How the scoring works now

The latest software separates manual driving habits from assisted driving, creating a system that tracks different metrics depending on who is in control. When a person drives manually, the vehicle still tracks traditional risk factors like hard braking or following other cars too closely. But whenever the autonomous features take over, the car banks a flawless score, and this blended approach heavily rewards frequent users of the driver-assist technology.

Analysts point out this resolves a major complaint from owners, as the software would sometimes make conservative maneuvers that previously hurt a driver’s rating.

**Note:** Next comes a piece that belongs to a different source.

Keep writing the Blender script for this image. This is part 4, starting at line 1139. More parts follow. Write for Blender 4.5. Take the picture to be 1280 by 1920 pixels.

Now, those automated driving decisions no longer count against the person paying the premium, offering a fairer assessment of human error.

Better safety ratings translate directly into cheaper bills at the end of each month, giving users a clear reason to trust the technology. These insurance discounts can be large enough to offset the cost of the monthly self-driving subscription itself. The company is actively encouraging more people to try the automated system by offering these tangible financial benefits, and the math works out so that the more a person uses the software, the less they pay for their coverage.

Current state availability

This updated pricing structure is currently limited to six states for new buyers, requiring users to live in specific areas to see the savings. The recent addition of Tennessee follows company filings from early 2026 that detailed plans to bring the in-house insurance program there. State governments strictly regulate dynamic rate adjustments, so the automaker must secure separate legal approvals before offering this real-time pricing to additional markets. Soon, the company hopes to expand these benefits to other regions where they operate, pending further green lights from local lawmakers.